▶ _DATA LINES_
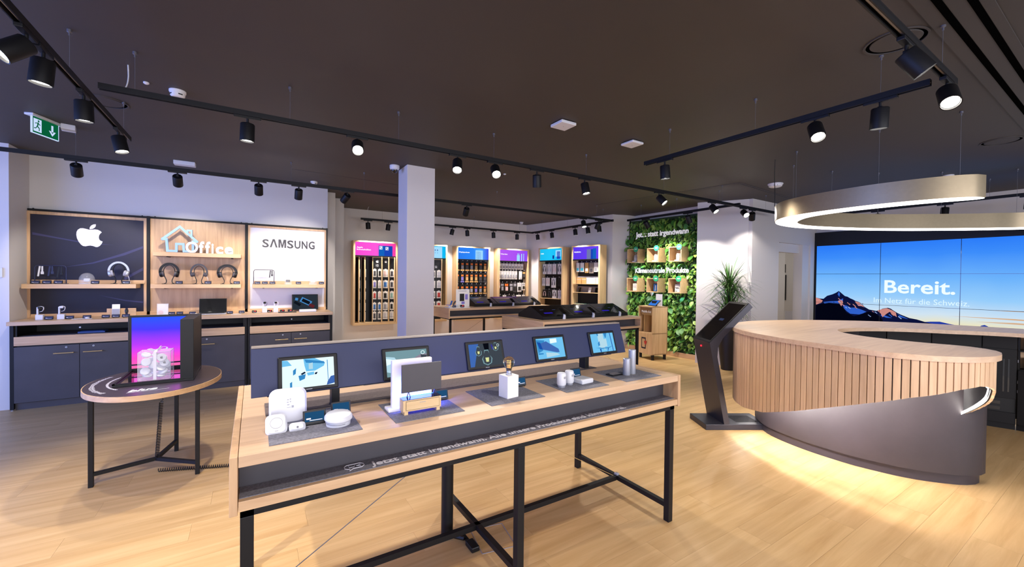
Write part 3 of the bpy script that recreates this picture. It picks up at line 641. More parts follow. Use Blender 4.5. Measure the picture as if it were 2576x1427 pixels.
# strap stands
def strap_stand(x0, x1, z, h, c, lab, bands, bc):
    t = thing('strap_stand', lab, 'display stand', ((x0+x1)/2, 7.22, z)); w = (x1-x0)/2-.006
    P = [(-w, 0, 0), (-w, 0, h-.03), (-w+.01, 0, h-.01), (-w+.03, 0, h-.004), (w-.03, 0, h-.004), (w-.01, 0, h-.01), (w, 0, h-.03), (w, 0, 0)]
    obj('hoop', MB().tube(P, .005, 8), c, t); obj('base', MB().box(-w-.01, w+.01, -.04, .05, 0, .006, .002), c, t)
    for i, (bx, bh, bcx) in enumerate(bands):
        b = thing('watch_strap', f'{bc[i]}', 'watch strap', (bx, 7.22, z+h-.012))
        obj('long_strap', MB().box(-.016, .0, -.004, .0, -bh, 0, .002, Matrix.Rotation(.12, 4, 'Y')), bcx, b)
        obj('short_strap', MB().box(.004, .020, -.004, .0, -bh*.62, 0, .002).box(-.002, .026, -.006, .002, -bh*.62-.02, -bh*.52, .004), bcx, b)
strap_stand(-2.229, -1.951, 1.42, .226, 'charcoal_blue', 'dark hoop stand with watch straps on the navy panel shelf', [(-2.172, .125, 'white_plastic'), (-2.088, .12, 'charcoal_blue'), (-2.01, .14, 'black_plastic')], ['white watch strap hanging on the dark hoop stand', 'dark blue watch strap hanging on the dark hoop stand', 'black watch strap hanging on the dark hoop stand'])
strap_stand(-.005, .271, 1.42, .22, 'charcoal', 'dark hoop stand on the white panel shelf', [(.07, .06, 'white_matte'), (.14, .06, 'card'), (.225, .11, 'charcoal')], ['white strap at the left of the hoop stand on the white panel', 'pale strap in the middle of the hoop stand on the white panel', 'dark strap hanging on the hoop stand on the white panel'])
# glass domes with earbuds
def dome(x, w, z, h, lab, blab, c):
    t = thing('glass_dome', lab, 'dome', (x, 7.22, z)); r = w/2
    obj('cover', MB().lathe([(r*.96, 0), (r, h*.35), (r*.93, h*.6), (r*.7, h*.84), (r*.35, h*.97), (.001, h)], 28), 'acrylic', t)
    obj('rim', MB().lathe([(r*.96, 0), (r*.99, .003), (r*.96, .006)], 28), 'white_print', t)
    b = thing('earbud_case', blab, 'earbud case', (x, 7.22, z))
    obj('case', MB().box(-.03, .03, -.012, .012, .03, .07, .01), c, b); obj('pedestal', MB().lathe([(.02, 0), (.02, .004), (.006, .008), (.006, .03)], 14), 'acrylic', b)
dome(-1.774, .15, 1.42, .14, 'clear dome over white earbuds on the navy panel shelf', 'white earbud case inside the dome on the navy panel shelf', 'white_plastic')
dome(.452, .10, 1.42, .11, 'clear dome over black earbuds on the white panel shelf', 'black earbud case inside the left dome of the white panel', 'black_plastic')
dome(.802, .12, 1.42, .12, 'clear dome over white earbuds at the right of the white panel shelf', 'white earbud case inside the right dome of the white panel', 'white_plastic')
# watches on stands
def watch(x, y, z, lab, cs, facing=1):
    t = thing('watch_on_stand', lab, 'watch', (x, y, z))
    obj('base', MB().box(-.032, .032, -.03, .03, 0, .062, .006), 'white_plastic', t)
    obj('column', MB().box(-.026, -.012, -.012, .012, .06, .15, .003), 'white_plastic', t)
    obj('strap', MB().tube(catmull([(-.02, 0, .145), (-.01, 0, .157), (.012, 0, .158), (.028, 0, .15), (.03, 0, .125), (.018, 0, .10), (0, 0, .095)], .01), 1, 4, flat=(.022, .004)), cs, t)
    c = obj('case', MB().box(-.018, .016, -.018, .014, .132, .158, .006), 'black_gloss' if cs != 'white_plastic' or facing else 'white_plastic', t)
watch(-2.12, 7.02, 1.0, 'smart watch with white strap on a white stand, leftmost on the worktop', 'white_plastic')
watch(-1.943, 7.02, 1.0, 'smart watch on a white stand, second from the left on the worktop', 'white_plastic', 0)
watch(.14, 7.1, 1.0, 'black smart watch on a white stand before the white panel', 'charcoal')
watch(.283, 7.1, 1.0, 'pink strap smart watch on a white stand before the white panel', 'card')
t = thing('wireless_charger', 'flat white charging pad with a round puck on the worktop', 'charger', (-1.75, 6.95, 1.0))
obj('pad', MB().box(-.09, .09, -.02, .02, 0, .006, .002), 'white_plastic', t); obj('puck', MB().lathe([(.001, .038), (.018, .036), (.02, .03), (.018, .02), (.001, .018)], 18, Matrix.Translation((.045, 0, -.012))), 'white_plastic', t)
t = thing('sample_tray', 'oak sample tray holding a card and a blue watch before the navy panel', 'tray', (-1.445, 7.15, 1.0))
obj('back_board', MB().box(-.14, .14, .03, .045, 0, .105, .002), 'oak_x', t); obj('base_board', MB().box(-.14, .14, -.06, .03, 0, .012, .002), 'oak_x', t)
t = thing('memory_card_sample', 'white card sample standing in the oak tray', 'card', (-1.49, 7.13, 1.012)); M = Matrix.Rotation(-.12, 4, 'X')
obj('card', MB().box(-.038, .038, 0, .004, 0, .15, .002, M), 'card', t); obj('lower_print', MB().box(-.036, .036, -.001, .0, .0, .09, 0, M), 'grey_print', t)
t = thing('blue_watch', 'small dark blue watch standing in the oak tray', 'watch', (-1.385, 7.12, 1.012))
obj('strap', MB().box(-.012, .012, -.004, .004, 0, .1, .003), 'navy_print', t); obj('case', MB().box(-.018, .018, -.01, .004, .04, .08, .006), 'black_gloss', t)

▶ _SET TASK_
Copy out every line of the material above exactly, skipping the pictures.

▶ _FINISHED TASK_
Write part 3 of the bpy script that recreates this picture. It picks up at line 641. More parts follow. Use Blender 4.5. Measure the picture as if it were 2576x1427 pixels.
# strap stands
def strap_stand(x0, x1, z, h, c, lab, bands, bc):
    t = thing('strap_stand', lab, 'display stand', ((x0+x1)/2, 7.22, z)); w = (x1-x0)/2-.006
    P = [(-w, 0, 0), (-w, 0, h-.03), (-w+.01, 0, h-.01), (-w+.03, 0, h-.004), (w-.03, 0, h-.004), (w-.01, 0, h-.01), (w, 0, h-.03), (w, 0, 0)]
    obj('hoop', MB().tube(P, .005, 8), c, t); obj('base', MB().box(-w-.01, w+.01, -.04, .05, 0, .006, .002), c, t)
    for i, (bx, bh, bcx) in enumerate(bands):
        b = thing('watch_strap', f'{bc[i]}', 'watch strap', (bx, 7.22, z+h-.012))
        obj('long_strap', MB().box(-.016, .0, -.004, .0, -bh, 0, .002, Matrix.Rotation(.12, 4, 'Y')), bcx, b)
        obj('short_strap', MB().box(.004, .020, -.004, .0, -bh*.62, 0, .002).box(-.002, .026, -.006, .002, -bh*.62-.02, -bh*.52, .004), bcx, b)
strap_stand(-2.229, -1.951, 1.42, .226, 'charcoal_blue', 'dark hoop stand with watch straps on the navy panel shelf', [(-2.172, .125, 'white_plastic'), (-2.088, .12, 'charcoal_blue'), (-2.01, .14, 'black_plastic')], ['white watch strap hanging on the dark hoop stand', 'dark blue watch strap hanging on the dark hoop stand', 'black watch strap hanging on the dark hoop stand'])
strap_stand(-.005, .271, 1.42, .22, 'charcoal', 'dark hoop stand on the white panel shelf', [(.07, .06, 'white_matte'), (.14, .06, 'card'), (.225, .11, 'charcoal')], ['white strap at the left of the hoop stand on the white panel', 'pale strap in the middle of the hoop stand on the white panel', 'dark strap hanging on the hoop stand on the white panel'])
# glass domes with earbuds
def dome(x, w, z, h, lab, blab, c):
    t = thing('glass_dome', lab, 'dome', (x, 7.22, z)); r = w/2
    obj('cover', MB().lathe([(r*.96, 0), (r, h*.35), (r*.93, h*.6), (r*.7, h*.84), (r*.35, h*.97), (.001, h)], 28), 'acrylic', t)
    obj('rim', MB().lathe([(r*.96, 0), (r*.99, .003), (r*.96, .006)], 28), 'white_print', t)
    b = thing('earbud_case', blab, 'earbud case', (x, 7.22, z))
    obj('case', MB().box(-.03, .03, -.012, .012, .03, .07, .01), c, b); obj('pedestal', MB().lathe([(.02, 0), (.02, .004), (.006, .008), (.006, .03)], 14), 'acrylic', b)
dome(-1.774, .15, 1.42, .14, 'clear dome over white earbuds on the navy panel shelf', 'white earbud case inside the dome on the navy panel shelf', 'white_plastic')
dome(.452, .10, 1.42, .11, 'clear dome over black earbuds on the white panel shelf', 'black earbud case inside the left dome of the white panel', 'black_plastic')
dome(.802, .12, 1.42, .12, 'clear dome over white earbuds at the right of the white panel shelf', 'white earbud case inside the right dome of the white panel', 'white_plastic')
# watches on stands
def watch(x, y, z, lab, cs, facing=1):
    t = thing('watch_on_stand', lab, 'watch', (x, y, z))
    obj('base', MB().box(-.032, .032, -.03, .03, 0, .062, .006), 'white_plastic', t)
    obj('column', MB().box(-.026, -.012, -.012, .012, .06, .15, .003), 'white_plastic', t)
    obj('strap', MB().tube(catmull([(-.02, 0, .145), (-.01, 0, .157), (.012, 0, .158), (.028, 0, .15), (.03, 0, .125), (.018, 0, .10), (0, 0, .095)], .01), 1, 4, flat=(.022, .004)), cs, t)
    c = obj('case', MB().box(-.018, .016, -.018, .014, .132, .158, .006), 'black_gloss' if cs != 'white_plastic' or facing else 'white_plastic', t)
watch(-2.12, 7.02, 1.0, 'smart watch with white strap on a white stand, leftmost on the worktop', 'white_plastic')
watch(-1.943, 7.02, 1.0, 'smart watch on a white stand, second from the left on the worktop', 'white_plastic', 0)
watch(.14, 7.1, 1.0, 'black smart watch on a white stand before the white panel', 'charcoal')
watch(.283, 7.1, 1.0, 'pink strap smart watch on a white stand before the white panel', 'card')
t = thing('wireless_charger', 'flat white charging pad with a round puck on the worktop', 'charger', (-1.75, 6.95, 1.0))
obj('pad', MB().box(-.09, .09, -.02, .02, 0, .006, .002), 'white_plastic', t); obj('puck', MB().lathe([(.001, .038), (.018, .036), (.02, .03), (.018, .02), (.001, .018)], 18, Matrix.Translation((.045, 0, -.012))), 'white_plastic', t)
t = thing('sample_tray', 'oak sample tray holding a card and a blue watch before the navy panel', 'tray', (-1.445, 7.15, 1.0))
obj('back_board', MB().box(-.14, .14, .03, .045, 0, .105, .002), 'oak_x', t); obj('base_board', MB().box(-.14, .14, -.06, .03, 0, .012, .002), 'oak_x', t)
t = thing('memory_card_sample', 'white card sample standing in the oak tray', 'card', (-1.49, 7.13, 1.012)); M = Matrix.Rotation(-.12, 4, 'X')
obj('card', MB().box(-.038, .038, 0, .004, 0, .15, .002, M), 'card', t); obj('lower_print', MB().box(-.036, .036, -.001, .0, .0, .09, 0, M), 'grey_print', t)
t = thing('blue_watch', 'small dark blue watch standing in the oak tray', 'watch', (-1.385, 7.12, 1.012))
obj('strap', MB().box(-.012, .012, -.004, .004, 0, .1, .003), 'navy_print', t); obj('case', MB().box(-.018, .018, -.01, .004, .04, .08, .006), 'black_gloss', t)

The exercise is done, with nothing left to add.